Но когда война пришла к нам на порог — сначала на киевский майдан, зацепила Крым и расцвела в Донбассе, профессия военкора стала ежедневным, абсолютно неэксклюзивным трудом сотен ребят, которые раньше и подумать не могли, что их занесёт на передовую.
Неожиданно оказалось, что у нас — в российской журналистике — не только с десяток парней с железными яйцами, которые жизнью рискуют и под пулями бегают, а что каждый второй корреспондент — нормальный мужик, готовый за родину постоять.
Я горд за профессию.
Я горд, что оказался в блокадном Славянске вместе с Мишей Лужецким — военкором НТВ. До Донбасса он работал в ЧП. К тем, кто выезжает на съёмки по криминалу, зачастую пренебрежительное отношение. По себе знаю, самому доводилось и на аварии ездить, и по родственникам погибших ходить, приятного мало, все тебя чуть ли не стервятником считают, мол у тебя ни души, ни совести нету.
У Миши и душа, и совесть была, и жизнью он рисковал героически, когда приходилось вместе ехать на нейтральную полосу под Славянск, под миномётным обстрелом, чтобы снять эвакуацию мирных жителей или попадания артиллерийского снаряда ВСУ в церковь.
Те, кто застрял весной-летом 2014-го года в окружённом украинскими военными Славянске, — вообще люди особенные.
Месяцами жили без света и воды, хлебали щи из одной кастрюли, приготовленные чуть ли ни на костре во дворе гостиницы "Украина".
Блокадники, одним словом. Все были в списках СБУ — как пособники террористов.
Каждому редакция предлагала переехать в более безопасный Донецк, где в магазинах есть еда и чистые простыни в номерах.
Но мы держались вместе, никто не хотел уезжать. Миша Лужецкий был надёжным боевым товарищем.
А с Саньком Сурановым — оператором "Звезды" — мы ещё в Крыму познакомились. Он казался совсем юным, энергичным парнишкой, с неунывающим выражением лица, добродушно растопыренными ушами и полным восторга широким взглядом.
Выяснилось, никакой Саня не зелёный, горячих точек у него за плечами к тому моменту было столько, что не каждый спецназовец может похвастаться. При этом война не искорёжила его, не сделала чёрствым.
Санёк по-ребячески искренне всегда готов был помочь. С полгода назад мы встречались у кинотеатра "Прага", он собирался в очередную командировку в Сирию, мне нужно было передать в Дамаск друзьям огромную сумку с детским питанием.

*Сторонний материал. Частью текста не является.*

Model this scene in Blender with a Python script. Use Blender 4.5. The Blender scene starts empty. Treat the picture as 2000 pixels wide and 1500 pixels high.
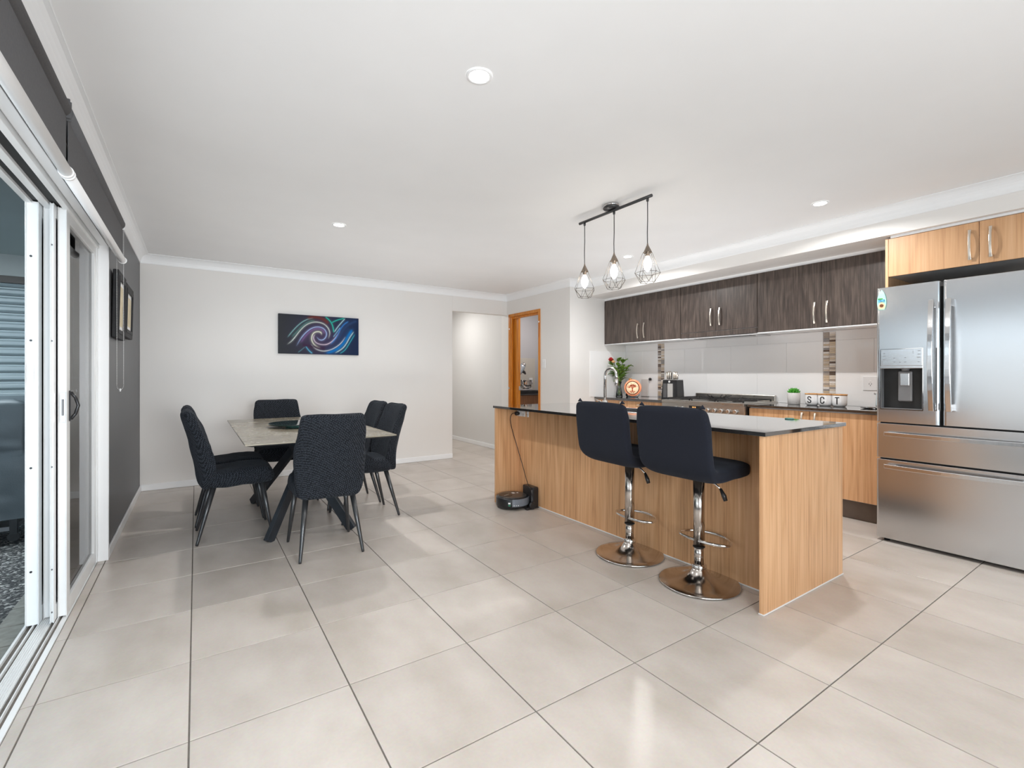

Я всё переживал — ребята и так летят на месяц на войну, кучу личных вещей с собой тащат, плюс аппаратура, а тут я со своей габаритной передачкой. Санька все эти бытовые нюансы абсолютно не волновали.
Только я заикнулся: "Братан, извини, что такая тяжёлая…", он сразу же перебил: "Сём, да ты чего, с ума сошёл что ли, все же свои, обидеть меня хочешь?"
Мы постояли минут десять, он с восторгом и подробно рассказывал, как целый день провёл с женой и ребёнком, как тяжело с ними расставаться надолго…
Всё это особенно больно, потому что каждый из нас мог оказаться на этом борту.
Единственное, что вертится в голове: вот я допишу этот текст, пойду обниму сыновей, жена сделает чаю, мы слепим снеговика и вместе нарядим елку.
И это самое ценное, что есть.
Ведь завтра каждый из нас снова улетит на войну. Потому что время военкоров ещё не прошло.
Земля вам пухом, мужики. Мы вас не забудем.